2. How I Met Your Mother, CBS: I'm not ashamed to admit I like the show fans call HIMYM. And, coincidentally (or not), it's the second time Bob Saget makes the list (he's the narrator on the show). HIMYM is practically the only comedy I watch (aside, of course, from Seinfield repeats) but that's probably more a function of the sad state of television comedies than anything. And that slowdown in great comedies is exactly why HIMYM needs to stick around. It's wickedly smart, Niel Patrick Harris has mastered the art of being obnoxious without being annoying and while being funny (a rare accomplishment), and how can you not be a big fan of Cobie Smulders, who plays Robin?



Plus, we haven't met Ted's future wife yet, so to cancel the show, without explaining, well, "How I Met Your Mother" just wouldn't be right. And while it may not get the ratings of other comedies, like the incredibly overrated Rules of Engagement (why again do people think David Spade is funny?) it's funnier, and that should count for something.

1. Friday Night Lights, NBC: And last but certainly not least is Friday Night Lights.
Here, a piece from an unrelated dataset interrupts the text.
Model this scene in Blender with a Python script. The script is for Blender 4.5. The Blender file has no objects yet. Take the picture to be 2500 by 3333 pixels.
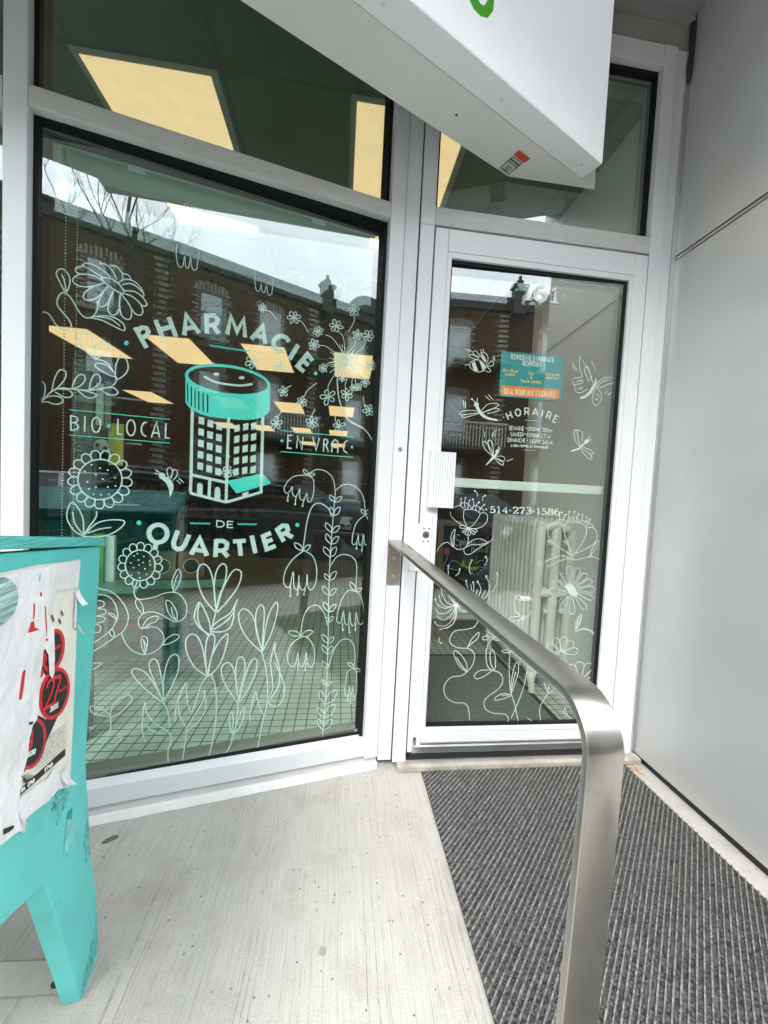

Just a great show. And according to Kristen at E-Online, a second season looks very good right now for Friday Night Lights.
"Absolutely," coach Kyle Chandler said, when asked about the prospects of a second season. "I have no doubt."

The cast has good reason for positive thinking. They'd just received word that NBC ordered six more scripts of Friday Night Lights for next season. And while that's not a full, 22-episode season yet, it's obviously a step in the right direction. "The script order is a show of goodwill from the studio saying that they are still really interested in the show, and they want to see what the breaking stories look like," Scott explained. "And hopefully, they bring us back. We wanna be around for a very long time."

And I'll be honest, while I really liked the first few episodes of the season, and quickly became a big Minka Kelly fan, and have been a Kyle Chandler fan since his Early Edition show on CBS some years back, I have not watched regularly this season. I want to make up for that next year when the show is renewed, and hopefully catch up this summer if and when the show is released on DVD. The book was phenomenal, the movie was great, ad the TV show, from what I've seen, and from what everyone else who has seen the show says, is just as good. And I want a chance next year to make up for my mistake in not watching as regularly as I should this season, and I feel like I am not the only TV viewer to feel that way.